The Not-Particularly Funny Joke Nancy Pelosi Tells to Her Pessimistic Colleagues

U.S. House Minority Leader Rep. Nancy Pelosi (D-CA) speaks during her weekly news conference January 29, 2014 on Capitol Hill in Washington, D.C.

Photo by Alex Wong/Getty Images

Via John Bresnahan’s breakdown of Nancy Pelosi’s giant 2014 headache:

Pelosi, for her part, isn’t losing faith that victory in November is possible. She’s grown fond of telling this joke to Democratic members in recent weeks:

At the end of the Cold War, American and Soviet spies just couldn’t stop spying on each other. So they decided to have a contest in one year to prove who were the better spies. They settled on a dog fight. A year later, the Soviets had raised a vicious pit bull; the Americans countered with a meek-looking dachshund. Seeing the dachshund, the Soviets were confident of victory. But once the fight started, the dachshund mauled the pit bull. The Soviets were stunned. The Americans responded: “While you were raising that awful dog, starving it, teaching it to be mean, we were figuring out how to disguise an alligator as a dachshund.”

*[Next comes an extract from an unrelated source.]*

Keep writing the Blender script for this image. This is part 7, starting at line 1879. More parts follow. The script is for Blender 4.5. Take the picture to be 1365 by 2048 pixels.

Pelosi’s point: Democrats have to learn how to be smarter and more strategic than their GOP opponents.

I’m not positive I would call that a joke (feels more like an allegory or fable to me), and if it is a joke, it’s not a particularly funny one (although I’ll concede that perhaps some of the humor was lost in the third-hand retelling of it). But regardless, the more important point is that it doesn’t seem to be doing its intended job. Henry Waxman, a 20-term California Democrat who was in line to regain a committee chairmanship if Democrats retook the House, announced yesterday that he won’t run for re-election. His announced departure follows that of other incumbents, including Rep. George Miller, who also would have likely picked up a gavel in a Democratic-controlled chamber. Those departures only fuel the pessimism loop among Democrats on Capitol Hill and the campaign trail, and rightly so if you look at the numbers.

Pelosi will continue to put on a brave face—just as she did in 2010 when she maintained until the very end that Dems would keep the House—but the vast majority of mid-term forecasts have the Republicans picking up a handful of seats later this year. According to the Washington Post, even with all the uncertainty built into those early simulations, Democrats have only slightly better than a 1 percent chance of winning 218 or more seats and returning the gavel to Pelosi.